« Contes du hasard et autres fantaisies » : chaque fois que le sort se pointe…

En entendant une amie lui parler de l’homme qu’elle vient de rencontrer, une jeune femme se rend compte qu’il s’agit de son ex. Poussée par son amant, une étudiante tente de piéger son professeur. Deux anciennes camarades de lycée se croisent par hasard dans la rue… 

Après son adaptation de Drive my car, Ryūsuke Hamaguchi se lance dans un nouveau projet sous forme d’exercice de style. Cette fois-ci, il n’est pas directement question d’une adaptation, mais plutôt d’un travail de pastiche.  Le cinéaste nippon se met en tête d’écrire à la façon d’Éric Rohmer,  donc il apprécie les Contes, ce qui explique la traduction du titre de son film en français. En japonais, cela donnerait plutôt quelque chose comme  « coïncidence et imagination », ce qui met davantage l’accent sur les situations et les ressorts dont les personnages doivent faire preuve face à ce qui arrive de manière inopinée, que sur la forme.

Celle-ci, conformément aux habitudes du cinéaste, consiste en un découpage en plusieurs parties, qui auraient presque plus constituer les épisodes d’une série (il avait d’ailleurs écrit sept histoires courtes initialement), mais en l’état constitue un film à sketchs. Un peu comme L’Art d’aimer d’Emmanuel Mouret faisait une sorte de panorama des différentes possibilités de relations amoureuses hétéros, Contes du hasard et autres fantaisies décline une variété de coups du sort possibles et de réactions humaines face à ceux-ci.

C’est avant tout par le dialogue que passe l’imagination de solutions face à ces situations improbables dans lesquelles se retrouvent les personnages. Souvent capturées dans de longs plans fixes qui permettent aux acteurs et aux actrices de déployer leur jeu dans la durée de l’échange, se renvoyant la balle avec beaucoup de grâce et d’élégance en toutes circonstances, les discussions tournent essentiellement autour des relations humaines, amoureuses ou amicales, parfois quelque part dans un entre-deux. À la fois subtil et moderne, le film envisage sans jamais juger, nous plaçant dans une situation d’observateurs/trices curieux/ses et intrigué(e)s, des relations souvent originales et complexes, où l’affection le dispute à la jalousie, l’amour à la haine, l’attachement à l’agacement, l’embarras à la confiance. La photographie souvent lumineuse et les tonalités claires, en particulier dans les deuxième et troisième segments, le premier comportant davantage de scènes nocturnes, contraste avec les tourments qui agitent les cœurs des personnages et propose une sorte d’apaisement par l’image qui coïncide avec la caméra très posée. Le hasard et les bouleversements qu’il occasionne ne naissent jamais que dans un cadre, comme si le cours de la vie devait toujours finir par reprendre ses droits,  quoi qu’il puisse advenir comme élément perturbateur (c’est d’ailleurs plus ou moins la conclusion du deuxième segment).
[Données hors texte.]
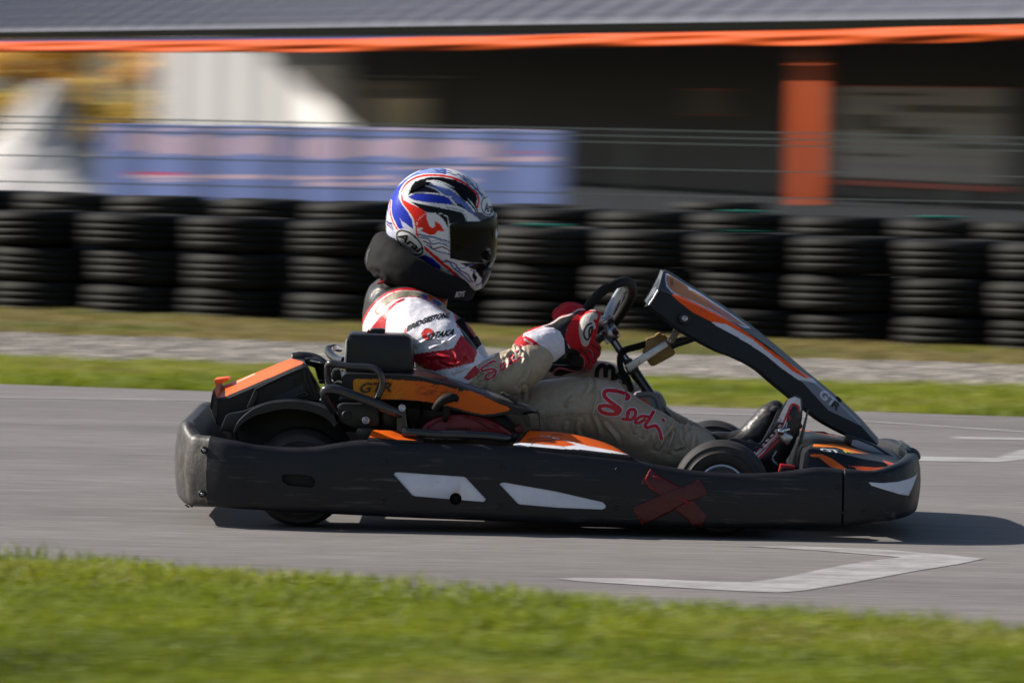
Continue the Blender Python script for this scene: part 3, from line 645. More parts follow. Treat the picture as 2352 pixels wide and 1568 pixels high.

Ces coïncidences sont donc à prendre comme des moments-clés, qui vont peut-être avoir l’air de révolutionner pour un instant la vie des protagonistes mais se résolvent à la fin de chaque chapitre comme une bulle qui aurait éclaté. Ce qu’ils occasionnent, c’est avant tout pour les personnages féminins, car comme souvent chez Hamaguchi les personnages masculins restent très secondaires, l’occasion d’une vraie réflexion sur ce qui leur importe dans leur vie, leurs valeurs, ce vers quoi elles tendent et ce qu’elles sont capables de remettre en question. Par la rencontre impromptue, l’acte manqué, le quiproquo ou l’erreur, mais aussi par les choix qu’elles font face à ces données, agir ou non, mentir ou avouer, fuir ou affronter, elles apprennent quelque chose d’elles-mêmes, quelque chose qui bien que globalement inconfortable sur le moment va probablement les aider à vivre la suite de leur existence d’une manière un peu plus adéquate avec elles-mêmes. Finalement, le hasard chez Hamaguchi a quelque chose du karma, un coup de pouce du destin qui, avec ses airs de sortie de route, n’est en fait qu’une façon pour chacune de retrouver les bons rails de sa vie. Le tout est si vibrant, intime et tout en finesse qu’on ne peut qu’espérer voir prochainement les quatre autres histoires écrites par l’auteur.